The phrase Big Data is trending big on the Ingternecks these days and I predict it will only continue to snowball in the next few years. May become as prevalent, even cliched, as terms like Tipping Point, BRIC and so on.
A piece by the New York Times titled U.S. Intelligence Unit Aims to Build a ‘Data Eye in the Sky’ shows yet another of the possibilities that come with this development:
More than 60 years ago, in his “Foundation” series, the science fiction novelist Isaac Asimov invented a new science — psychohistory — that combined mathematics and psychology to predict the future. Now social scientists are trying to mine the vast resources of the Internet — Web searches and Twitter messages, Facebook and blog posts, the digital location trails generated by billions of cellphones — to do the same thing.

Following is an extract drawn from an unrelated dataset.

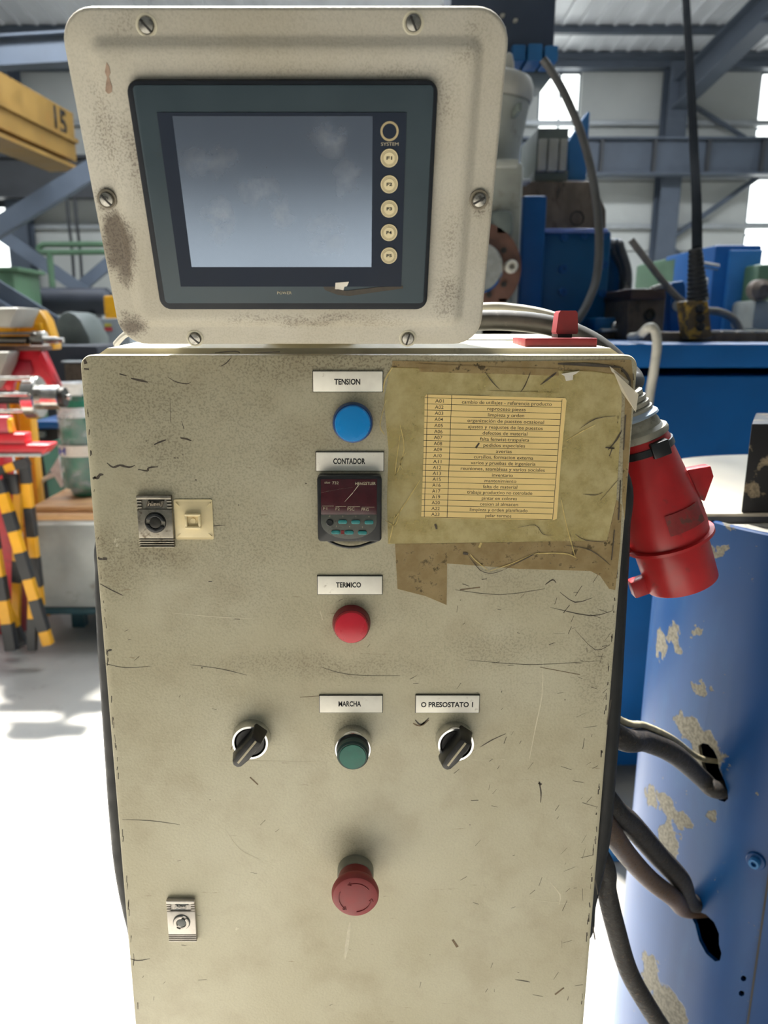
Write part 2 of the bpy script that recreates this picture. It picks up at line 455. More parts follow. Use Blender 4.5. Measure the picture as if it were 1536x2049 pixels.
def bluepaint(name, rgb, chips, chipc, rough=.35, warp=.05, ws=24, micro=(60, .72, .76), scuff=None):
    g = G(name)
    b = g.mix(g.step(g.noise(5, 4), .3, .7), lin(rgb), tuple(v * .82 for v in lin(rgb)[:3]) + (1,))
    if scuff: b = g.mix(g.step(g.noise(9, 6, .6, stretch=(1, 1, .35)), .5, .72, 0, .55), b, lin(scuff))
    f = g.step(g.noise(micro[0], 5, .65), micro[1], micro[2])
    if chips: f = g.math('MAXIMUM', f, g.step(g.blobs(chips, warp, ws), .30, .38))
    cc = g.mix(g.step(g.noise(240, 3), .35, .65), lin(chipc), tuple(v * .55 for v in lin(chipc)[:3]) + (1,))
    b = g.mix(f, b, cc)
    g.bump(g.math('MULTIPLY', f, -1.0), .4, .0012)
    return g.done(b, g.step(f, 0, 1, rough, .7), 0, .35)


CH = [(cyl(1322, 1290), (.022, .03, .038), 1), (cyl(1347, 1275), (.020, .03, .026), 1), (cyl(1380, 1460), (.04, .05, .035), 1), (cyl(1410, 1520), (.045, .05, .06), 1), (cyl(1300, 1590), (.018, .03, .032), 1),
      (cyl(1330, 1610), (.03, .04, .03), 1), (cyl(1362, 1640), (.03, .04, .025), 1), (cyl(1335, 1670), (.022, .04, .045), 1), (cyl(1345, 1730), (.015, .03, .04), .9), (cyl(1340, 2020), (.09, .05, .06), 1), (cyl(1300, 1950), (.03, .04, .06), .9),
      (cyl(1405, 1380), (.012, .03, .02), .7), (cyl(1460, 1050), (.012, .03, .01), .8), (cyl(1440, 1100), (.012, .03, .02), .7), (cyl(1430, 1635), (.012, .03, .018), .8), (cyl(1392, 1265), (.008, .02, .014), .8)]
M_CYL = bluepaint('chipped_blue_paint', (2, 64, 122), CH, (128, 124, 112), .36, warp=.045, ws=46, micro=(52, .67, .70), scuff=(24, 82, 132))
M_BLUE = bluepaint('blue_machine_paint', (0, 84, 150), [], (120, 98, 80), .4, micro=(22, .73, .76))
M_BLUE2 = bluepaint('light_blue_paint', (52, 118, 176), [], (150, 160, 170), .4, micro=(22, .74, .78))
M_BLUE3 = bluepaint('deep_blue_paint', (0, 84, 132), [], (60, 60, 70), .45, micro=(14, .72, .75))
M_BLKCHIP = bluepaint('chipped_black_paint', (34, 34, 36), [], (150, 136, 112), .5, micro=(30, .55, .60))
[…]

But a perceived hitch along the way:
Advocates of privacy rights worry that public data and the related techniques developed in the new Iarpa project will be adapted for clandestine “total information” operations. [...] The ease of acquiring and manipulating huge data sets charting Internet behavior causes many researchers to warn that the data mining technologies may be quickly outrunning the ability of scientists to think through questions of privacy and ethics.
Alright, but once Pandora's box is opened, how does one put everything back inside and lock it up? Not possible. Even ignoring this practical reality, if one looks only at the moralities and ethics of it, what they appear to be doing is taking information publicly available on the Internet and analysing it, just that this is being done with large-scale automated systems rather than manually. Is that wrong? Isn't this what private corporations already do today for profit?